Google Unveiled A Partnership With Levi’s To Create Smart Clothing

Google Unveiled A Partnership With Levi’s To Create Smart Clothing

Google unveiled a partnership with the Levi’s fashion brand to create smart clothing using Project Jacquard, a conductive textile material that can be woven into any fabric.

The computerised pants project, which came out of Google’s secretive ATAP lab, headed by a former DARPA research scientist, is code-named “Project Jacquard,” after Joseph Marie Jacquard, the inventor of the power loom. It is as an attempt to “bring conductive yarns to every garment and fabric on earth, and then to integrate touch sensors, haptic feedback, and more right into your jeans, car seats, curtains, everything.”

Google’s ATAP research team described how it created the material from scratch – and worked with several textile makers to weave it into various materials. It can be made in virtually any colour or thickness.

It showed off a jacket made with Jacquard on stage that could work as a touchpad. The material was pressure sensitive and could even detect hovering motions. In another example, the material was able to dial contact on your phone with just a swipe.

Of course, just having the cool tech isn’t enough to get people wearing it and Google isn’t exactly a fashion company, so it announced the partnership with Levi’s to bring Jacquard-enabled clothing to the market soon.

It’s an awesome concept – you can swipe away a phone call without ever interrupting conversation on a dinner date, or switch song tracks easily while walking down the street. The textile can be woven into any size that you need it to be as well.

As Apple is doing with its Watch, Google and Levi’s are marketing computerised pants as a way to stay connected to your digital life without having to pull out your phone.

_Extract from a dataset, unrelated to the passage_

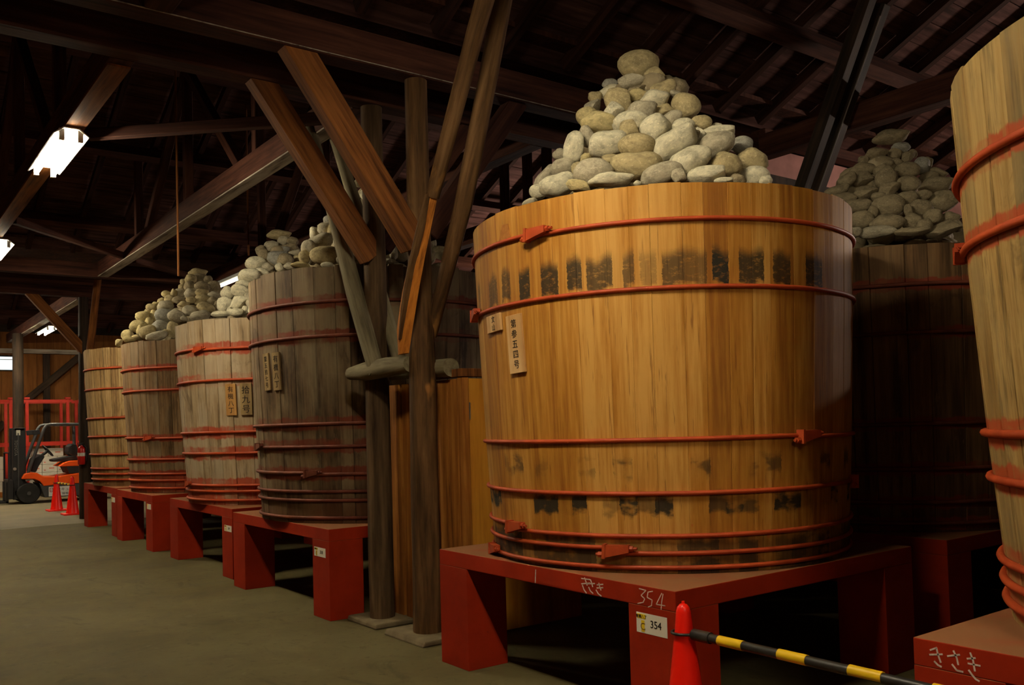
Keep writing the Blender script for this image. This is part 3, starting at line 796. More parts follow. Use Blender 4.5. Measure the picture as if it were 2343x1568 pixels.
stand(3.009, -.31, 2.031, 2.03, 'red stand chalked in large strokes at the picture edge', None, ('kisaki6',))

# ------------------------------------------------------------------ vats
def m_stave(name, dark, mid, light, grey=None, gk=0.0, hoops=(), band=.045, red=(.24, .045, .018), redk=.85, low=None, burn=None, hs=34, H=2.0):
    k = N(name, .68, .22)
    o = k.obj(); x, y, z = k.sep(o)
    rn = k.rand()
    v = k.vmath('ADD', o, k.comb(k.math('MULTIPLY', rn, 23.0), 0.0, k.math('MULTIPLY', rn, 57.0)))
    f1 = k.noise(k.map(v, (1, 1, .025)), hs, 5, .62, .15)
    f2 = k.noise(k.map(v, (1, 1, .12)), 5.5, 4, .6)
    f = k.math('ADD', k.math('ADD', k.math('MULTIPLY', f1, .55), k.math('MULTIPLY', f2, .45)), k.math('MULTIPLY', k.math('SUBTRACT', rn, .5), .16))
    c = k.ramp(f, [(.33, dark), (.47, mid), (.63, light)])
    # open grain: sparse dark streaks
    st = k.step(k.noise(k.map(v, (1, 1, .018)), hs * 1.9, 3, .7), .60, .69)
    c = k.mix(k.math('MULTIPLY', st, .55 if burn is None else .6), c, dark if burn is None else (.16, .052, .008))
    if burn is None:      # old staves: dark runs from the rim and the hoops, worn blotches
        run = k.step(k.noise(k.map(v, (1, 1, .05)), 9, 5, .72), .53, .66, 0, .75)
        c = k.mix(run, c, tuple(q * .55 for q in dark))
        blot = k.step(k.noise(k.map(o, (1, 1, .7)), 3.1, 5, .7, .8), .54, .66, 0, .6)
        c = k.mix(blot, c, tuple(q * .8 for q in dark))
        c = k.mix(k.step(k.noise(k.map(v, (1, 1, .3)), 15, 4, .7), .62, .72, 0, .55), c, light)
    if grey is not None:
        gf = k.step(k.noise(k.map(v, (1, 1, .35)), 2.4, 5, .65), .42, .62, 0, gk)
        c = k.mix(gf, c, grey)
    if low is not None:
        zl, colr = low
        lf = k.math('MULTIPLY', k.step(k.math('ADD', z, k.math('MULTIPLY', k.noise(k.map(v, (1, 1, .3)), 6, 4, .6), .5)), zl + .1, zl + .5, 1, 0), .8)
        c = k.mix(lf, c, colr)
    if burn is not None:
        ang = k.math('FRACT', k.math('ADD', k.math('DIVIDE', k.math('ARCTAN2', y, x), 2 * PI), 1.0))
        wob = k.noise(k.map(o, (1, 1, 2.2)), 24, 4, .7); wv = k.math('SUBTRACT', wob, .5)
        ang2 = k.math('ADD', ang, k.math('MULTIPLY', wv, .0035))
        stops = [(0, (.1,)*3)]
        for a0, a1, d in burn:
            stops += [(((a0 + 360) % 360) / 360, (d,)*3), (((a1 + 360) % 360) / 360, (.10,)*3)]
        br = k.ramp(ang2, stops, 'CONSTANT')
        zz = k.math('ADD', z, k.math('MULTIPLY', k.math('SUBTRACT', k.noise(k.comb(k.math('MULTIPLY', ang, 60.0), 0, 0), 1.0, 1), .5), .15))
        zz = k.math('ADD', zz, k.math('MULTIPLY', wv, .05))
        zm = k.math('MULTIPLY', k.step(zz, 1.455, 1.485), k.step(zz, 1.60, 1.67, 1, 0))
        m1 = k.math('MULTIPLY', k.math('MULTIPLY', br, zm), k.step(wob, .28, .50, .45, 1.0))
        # two fainter rows lower down, in blocks about as wide as a stave half
        def blocks(n, seed, lo, hi):
            cell = k.math('FLOOR', k.math('ADD', k.math('MULTIPLY', ang2, n), seed))
            wn = k.n('TexWhiteNoise', noise_dimensions='1D'); k.put(wn.inputs['W'], cell)
            return k.step(wn.outputs['Value'], lo, hi)
        sm = k.noise(k.map(o, (1, 1, 1.6)), 7.5, 3, .55)
        zm2 = k.math('MULTIPLY', k.step(zz, .29, .32), k.step(zz, .37, .42, 1, 0))
        m2 = k.math('MULTIPLY', k.math('MULTIPLY', blocks(76, 3.3, .2, .5), zm2), k.step(sm, .36, .5, .35, .97))
        zm3 = k.math('MULTIPLY', k.step(zz, .47, .53), k.step(zz, .56, .62, 1, 0))
        m3 = k.math('MULTIPLY', k.math('MULTIPLY', blocks(70, 9.1, .4, .7), zm3), k.step(sm, .42, .56, .1, .7))
        zm4 = k.step(zz, .145, .205, 1, 0)
        m4 = k.math('MULTIPLY', k.math('ADD', k.math('MULTIPLY', blocks(64, 1.7, .1, .6), .45), .45), k.math('MULTIPLY', zm4, k.step(sm, .34, .5, .45, .95)))
        m = k.math('MAXIMUM', k.math('MAXIMUM', m1, m2), k.math('MAXIMUM', m3, m4))
        c = k.mix(m, c, (.016, .013, .009))
        # stray flecks of hoop paint
        fl_ = k.step(k.noise(k.map(o, (1, 1, .6)), 17, 2, .5), .755, .785, 0, .7)
        c = k.mix(fl_, c, (.42, .09, .02))
    if hoops and redk > 0:
        rag = k.math('MULTIPLY', k.math('SUBTRACT', k.noise(k.map(v, (1, 1, .5)), 8, 5, .7), .5), .09)
        zr = k.math('ADD', z, rag); tot = None
        for h in hoops:
            mm = k.step(k.math('ABSOLUTE', k.math('SUBTRACT', zr, h)), band * .75, band * 1.05, 1, 0)
            tot = mm if tot is None else k.math('MAXIMUM', tot, mm)
        tot = k.math('MULTIPLY', tot, k.step(k.noise(k.map(o, (1, 1, 1.5)), 2.2, 4, .6), .36, .56, .15, redk))
        tot = k.math('MULTIPLY', tot, k.step(f1, .3, .5, .55, 1))
        c = k.mix(tot, c, red)
    k.color(c); k.bump(f1, .35, .005)
    return k.m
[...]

“If there’s a chance to enable the clothes that we already love to help us facilitate access to the best and most necessary of this digital world while maintaining eye contact with the person we’re eating dinner with, this is a real value,” Paul Dillinger of Levi Strauss said at the I/O conference.

It’s not clear when you’ll be able to pick up a pair of touchscreen jeans. Project Jacquard is still very much in the prototype stage and Google is “still trying to figure out the right application for the tech.” But make no mistake: the digital revolution is coming for your pants.